> [The request] Type again, exactly, the lines below from the start through the line that includes "from mathutils.geometry import".

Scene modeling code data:
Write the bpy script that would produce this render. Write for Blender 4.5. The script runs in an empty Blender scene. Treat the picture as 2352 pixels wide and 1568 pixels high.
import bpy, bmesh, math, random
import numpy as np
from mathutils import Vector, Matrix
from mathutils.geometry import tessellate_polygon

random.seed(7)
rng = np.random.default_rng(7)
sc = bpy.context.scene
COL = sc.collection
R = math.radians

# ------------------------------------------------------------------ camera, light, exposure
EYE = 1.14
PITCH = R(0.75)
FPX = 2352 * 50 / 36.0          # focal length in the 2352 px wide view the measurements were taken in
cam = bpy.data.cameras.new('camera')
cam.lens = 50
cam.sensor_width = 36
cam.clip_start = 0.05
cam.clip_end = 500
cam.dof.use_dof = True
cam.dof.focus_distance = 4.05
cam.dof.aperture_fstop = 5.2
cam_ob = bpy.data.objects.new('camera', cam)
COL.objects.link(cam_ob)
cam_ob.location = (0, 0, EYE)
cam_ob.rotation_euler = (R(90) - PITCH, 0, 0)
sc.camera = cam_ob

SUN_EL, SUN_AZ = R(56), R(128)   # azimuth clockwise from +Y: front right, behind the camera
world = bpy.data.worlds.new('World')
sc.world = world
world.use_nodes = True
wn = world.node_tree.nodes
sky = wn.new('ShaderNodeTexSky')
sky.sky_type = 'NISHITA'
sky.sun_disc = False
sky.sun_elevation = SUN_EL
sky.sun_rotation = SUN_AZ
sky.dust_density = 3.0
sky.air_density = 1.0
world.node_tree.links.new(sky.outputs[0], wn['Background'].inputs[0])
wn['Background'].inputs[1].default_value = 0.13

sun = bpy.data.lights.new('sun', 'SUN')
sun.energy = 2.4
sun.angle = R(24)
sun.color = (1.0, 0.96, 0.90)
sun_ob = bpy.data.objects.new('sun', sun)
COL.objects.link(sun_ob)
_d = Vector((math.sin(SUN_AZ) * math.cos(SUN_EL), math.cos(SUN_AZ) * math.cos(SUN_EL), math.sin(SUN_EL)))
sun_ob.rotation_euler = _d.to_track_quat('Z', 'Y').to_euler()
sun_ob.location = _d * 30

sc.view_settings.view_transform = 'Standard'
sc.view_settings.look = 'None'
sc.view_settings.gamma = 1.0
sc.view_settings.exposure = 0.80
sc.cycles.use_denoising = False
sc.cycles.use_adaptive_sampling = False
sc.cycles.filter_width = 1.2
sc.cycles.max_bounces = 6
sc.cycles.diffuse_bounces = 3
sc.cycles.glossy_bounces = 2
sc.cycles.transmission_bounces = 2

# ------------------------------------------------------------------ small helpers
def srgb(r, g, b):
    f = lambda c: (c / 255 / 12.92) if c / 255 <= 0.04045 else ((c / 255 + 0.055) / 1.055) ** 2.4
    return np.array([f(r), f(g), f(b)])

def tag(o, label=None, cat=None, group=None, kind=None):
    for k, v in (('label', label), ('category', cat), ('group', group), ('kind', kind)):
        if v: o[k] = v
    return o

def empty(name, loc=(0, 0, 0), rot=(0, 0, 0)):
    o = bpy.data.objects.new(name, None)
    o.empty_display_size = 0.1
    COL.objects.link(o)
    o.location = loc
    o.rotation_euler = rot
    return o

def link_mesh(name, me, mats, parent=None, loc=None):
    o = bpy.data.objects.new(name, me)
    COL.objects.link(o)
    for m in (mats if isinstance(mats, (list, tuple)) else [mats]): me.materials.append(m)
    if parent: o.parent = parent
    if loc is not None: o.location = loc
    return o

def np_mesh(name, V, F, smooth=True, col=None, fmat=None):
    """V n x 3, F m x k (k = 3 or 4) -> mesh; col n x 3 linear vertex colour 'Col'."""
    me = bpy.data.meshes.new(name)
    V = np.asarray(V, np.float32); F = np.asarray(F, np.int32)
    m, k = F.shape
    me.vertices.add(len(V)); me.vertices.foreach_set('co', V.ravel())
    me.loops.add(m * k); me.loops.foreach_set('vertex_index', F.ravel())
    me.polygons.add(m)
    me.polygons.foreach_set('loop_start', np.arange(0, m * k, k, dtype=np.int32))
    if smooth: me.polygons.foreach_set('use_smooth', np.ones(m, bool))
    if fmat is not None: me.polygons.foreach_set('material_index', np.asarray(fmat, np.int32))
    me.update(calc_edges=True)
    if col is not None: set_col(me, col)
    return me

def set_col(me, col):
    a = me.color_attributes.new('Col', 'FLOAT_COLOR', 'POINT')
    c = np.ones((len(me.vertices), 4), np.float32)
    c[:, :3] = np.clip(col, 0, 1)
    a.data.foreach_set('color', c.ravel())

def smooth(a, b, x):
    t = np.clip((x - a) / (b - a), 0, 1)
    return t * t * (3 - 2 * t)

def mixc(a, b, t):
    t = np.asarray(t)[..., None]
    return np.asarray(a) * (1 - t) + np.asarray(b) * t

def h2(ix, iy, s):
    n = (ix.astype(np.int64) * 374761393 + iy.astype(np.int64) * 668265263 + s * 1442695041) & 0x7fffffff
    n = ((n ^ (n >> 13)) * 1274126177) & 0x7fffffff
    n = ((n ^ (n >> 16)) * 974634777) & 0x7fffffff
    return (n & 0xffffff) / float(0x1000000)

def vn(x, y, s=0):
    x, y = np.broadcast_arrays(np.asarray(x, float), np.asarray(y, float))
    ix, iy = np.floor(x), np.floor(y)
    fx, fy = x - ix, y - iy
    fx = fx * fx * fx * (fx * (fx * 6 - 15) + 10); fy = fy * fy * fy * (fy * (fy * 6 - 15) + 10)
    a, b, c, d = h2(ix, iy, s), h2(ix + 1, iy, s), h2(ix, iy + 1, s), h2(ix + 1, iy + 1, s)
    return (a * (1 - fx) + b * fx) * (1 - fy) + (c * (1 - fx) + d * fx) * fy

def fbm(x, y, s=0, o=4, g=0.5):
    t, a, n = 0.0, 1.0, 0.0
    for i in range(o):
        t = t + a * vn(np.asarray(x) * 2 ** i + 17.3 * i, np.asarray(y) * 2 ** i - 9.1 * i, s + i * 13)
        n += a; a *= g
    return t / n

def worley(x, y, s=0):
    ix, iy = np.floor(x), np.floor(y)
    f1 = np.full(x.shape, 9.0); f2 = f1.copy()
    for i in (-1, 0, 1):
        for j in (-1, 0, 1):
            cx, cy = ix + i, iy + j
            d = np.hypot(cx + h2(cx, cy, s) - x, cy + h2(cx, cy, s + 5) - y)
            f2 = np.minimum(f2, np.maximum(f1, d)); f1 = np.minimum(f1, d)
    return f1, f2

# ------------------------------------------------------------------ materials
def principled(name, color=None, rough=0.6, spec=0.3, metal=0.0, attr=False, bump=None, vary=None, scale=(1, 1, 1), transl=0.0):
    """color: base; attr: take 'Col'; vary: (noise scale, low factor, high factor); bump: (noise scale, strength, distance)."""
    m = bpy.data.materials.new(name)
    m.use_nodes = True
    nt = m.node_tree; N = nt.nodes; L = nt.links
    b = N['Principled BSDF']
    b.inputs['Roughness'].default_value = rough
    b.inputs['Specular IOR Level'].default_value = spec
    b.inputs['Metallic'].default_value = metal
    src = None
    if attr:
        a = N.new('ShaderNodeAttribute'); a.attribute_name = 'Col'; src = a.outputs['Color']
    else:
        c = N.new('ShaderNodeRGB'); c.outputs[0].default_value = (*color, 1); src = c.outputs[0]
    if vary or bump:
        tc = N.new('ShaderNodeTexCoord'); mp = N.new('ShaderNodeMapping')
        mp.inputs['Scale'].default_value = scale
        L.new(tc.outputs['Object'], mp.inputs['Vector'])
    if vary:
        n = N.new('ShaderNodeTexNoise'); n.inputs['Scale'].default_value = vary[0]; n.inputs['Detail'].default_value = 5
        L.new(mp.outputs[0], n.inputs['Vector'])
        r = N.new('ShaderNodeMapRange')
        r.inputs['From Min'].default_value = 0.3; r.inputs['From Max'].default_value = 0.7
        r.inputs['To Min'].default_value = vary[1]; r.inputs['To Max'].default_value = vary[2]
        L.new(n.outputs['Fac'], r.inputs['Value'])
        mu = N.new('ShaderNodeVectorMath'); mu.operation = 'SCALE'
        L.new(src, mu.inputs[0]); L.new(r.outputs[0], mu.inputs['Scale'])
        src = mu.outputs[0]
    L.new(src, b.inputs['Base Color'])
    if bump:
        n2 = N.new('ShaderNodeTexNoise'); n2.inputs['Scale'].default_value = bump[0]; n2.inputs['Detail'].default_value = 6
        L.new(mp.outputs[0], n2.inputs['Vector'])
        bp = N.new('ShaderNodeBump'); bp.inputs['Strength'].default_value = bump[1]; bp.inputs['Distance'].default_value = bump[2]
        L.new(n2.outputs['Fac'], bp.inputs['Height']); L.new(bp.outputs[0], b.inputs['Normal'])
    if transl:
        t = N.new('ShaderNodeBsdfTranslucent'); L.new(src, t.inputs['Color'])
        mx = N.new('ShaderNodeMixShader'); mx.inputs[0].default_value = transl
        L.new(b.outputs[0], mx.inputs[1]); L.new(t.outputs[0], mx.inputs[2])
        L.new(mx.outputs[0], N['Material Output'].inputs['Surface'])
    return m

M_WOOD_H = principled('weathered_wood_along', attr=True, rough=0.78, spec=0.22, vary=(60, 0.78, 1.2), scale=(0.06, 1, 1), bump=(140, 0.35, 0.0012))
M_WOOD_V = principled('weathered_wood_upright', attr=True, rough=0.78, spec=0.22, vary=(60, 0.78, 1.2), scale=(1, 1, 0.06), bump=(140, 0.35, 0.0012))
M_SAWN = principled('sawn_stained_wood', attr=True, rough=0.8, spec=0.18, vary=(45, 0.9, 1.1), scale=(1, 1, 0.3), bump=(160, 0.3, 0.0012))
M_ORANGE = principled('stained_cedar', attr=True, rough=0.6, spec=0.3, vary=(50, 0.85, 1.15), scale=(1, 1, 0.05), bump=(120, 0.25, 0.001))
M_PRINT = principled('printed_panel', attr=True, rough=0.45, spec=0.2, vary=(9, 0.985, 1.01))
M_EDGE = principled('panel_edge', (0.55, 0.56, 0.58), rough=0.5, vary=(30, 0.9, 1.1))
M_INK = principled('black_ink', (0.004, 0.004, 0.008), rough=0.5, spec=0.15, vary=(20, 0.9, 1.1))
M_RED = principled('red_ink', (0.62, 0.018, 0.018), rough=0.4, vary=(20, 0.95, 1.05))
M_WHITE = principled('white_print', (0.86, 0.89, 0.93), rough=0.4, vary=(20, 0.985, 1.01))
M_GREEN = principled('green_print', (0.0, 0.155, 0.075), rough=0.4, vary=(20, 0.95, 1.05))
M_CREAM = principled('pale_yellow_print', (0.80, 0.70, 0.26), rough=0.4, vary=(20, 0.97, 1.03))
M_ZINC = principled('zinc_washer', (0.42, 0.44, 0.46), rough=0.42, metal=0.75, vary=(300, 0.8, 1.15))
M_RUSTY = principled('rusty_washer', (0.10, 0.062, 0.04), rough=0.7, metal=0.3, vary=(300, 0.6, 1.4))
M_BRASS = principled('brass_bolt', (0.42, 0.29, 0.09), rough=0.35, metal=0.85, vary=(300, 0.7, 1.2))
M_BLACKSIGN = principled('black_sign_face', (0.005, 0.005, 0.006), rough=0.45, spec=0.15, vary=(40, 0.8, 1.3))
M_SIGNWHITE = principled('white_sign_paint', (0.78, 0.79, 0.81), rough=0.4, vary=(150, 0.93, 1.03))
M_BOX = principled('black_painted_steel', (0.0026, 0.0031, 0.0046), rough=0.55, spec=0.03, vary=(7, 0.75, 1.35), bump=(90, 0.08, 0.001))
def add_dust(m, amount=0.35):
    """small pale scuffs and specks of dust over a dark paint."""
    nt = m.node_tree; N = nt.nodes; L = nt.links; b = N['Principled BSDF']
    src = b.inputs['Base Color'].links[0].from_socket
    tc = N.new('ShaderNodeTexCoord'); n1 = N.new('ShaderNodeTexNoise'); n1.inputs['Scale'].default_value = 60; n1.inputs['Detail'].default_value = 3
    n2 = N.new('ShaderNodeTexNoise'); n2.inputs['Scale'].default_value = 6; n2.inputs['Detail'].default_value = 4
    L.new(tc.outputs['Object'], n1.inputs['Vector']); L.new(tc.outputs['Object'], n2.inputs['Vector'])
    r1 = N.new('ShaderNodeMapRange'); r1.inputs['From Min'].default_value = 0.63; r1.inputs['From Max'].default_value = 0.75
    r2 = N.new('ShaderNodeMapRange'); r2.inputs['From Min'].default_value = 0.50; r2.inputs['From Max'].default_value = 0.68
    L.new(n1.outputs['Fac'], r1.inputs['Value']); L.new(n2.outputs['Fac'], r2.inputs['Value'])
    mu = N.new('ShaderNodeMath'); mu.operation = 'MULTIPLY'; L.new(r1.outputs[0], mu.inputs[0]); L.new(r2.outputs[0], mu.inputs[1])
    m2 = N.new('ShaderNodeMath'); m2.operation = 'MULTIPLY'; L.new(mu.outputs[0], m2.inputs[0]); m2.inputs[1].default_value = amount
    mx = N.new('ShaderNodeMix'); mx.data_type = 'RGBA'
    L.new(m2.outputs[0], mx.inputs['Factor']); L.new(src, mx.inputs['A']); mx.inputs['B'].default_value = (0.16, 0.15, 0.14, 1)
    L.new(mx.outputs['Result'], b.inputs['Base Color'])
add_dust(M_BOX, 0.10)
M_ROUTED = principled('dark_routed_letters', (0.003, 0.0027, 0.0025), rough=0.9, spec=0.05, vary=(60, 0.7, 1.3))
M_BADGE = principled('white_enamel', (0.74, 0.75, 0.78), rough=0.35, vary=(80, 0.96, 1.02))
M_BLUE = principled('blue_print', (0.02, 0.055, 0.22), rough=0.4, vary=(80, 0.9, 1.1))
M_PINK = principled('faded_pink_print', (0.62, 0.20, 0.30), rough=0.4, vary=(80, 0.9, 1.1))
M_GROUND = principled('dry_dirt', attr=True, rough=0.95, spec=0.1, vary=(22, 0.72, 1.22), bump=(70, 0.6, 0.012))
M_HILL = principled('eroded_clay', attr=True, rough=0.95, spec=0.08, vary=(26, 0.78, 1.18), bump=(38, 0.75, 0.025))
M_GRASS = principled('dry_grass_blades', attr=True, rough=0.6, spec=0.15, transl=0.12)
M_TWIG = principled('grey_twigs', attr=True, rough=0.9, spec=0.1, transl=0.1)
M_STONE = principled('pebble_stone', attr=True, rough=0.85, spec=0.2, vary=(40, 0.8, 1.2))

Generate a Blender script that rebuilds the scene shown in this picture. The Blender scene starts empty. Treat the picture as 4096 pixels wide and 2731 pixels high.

> [Expected answer]
Write the bpy script that would produce this render. Write for Blender 4.5. The script runs in an empty Blender scene. Treat the picture as 2352 pixels wide and 1568 pixels high.
import bpy, bmesh, math, random
import numpy as np
from mathutils import Vector, Matrix
from mathutils.geometry import tessellate_polygon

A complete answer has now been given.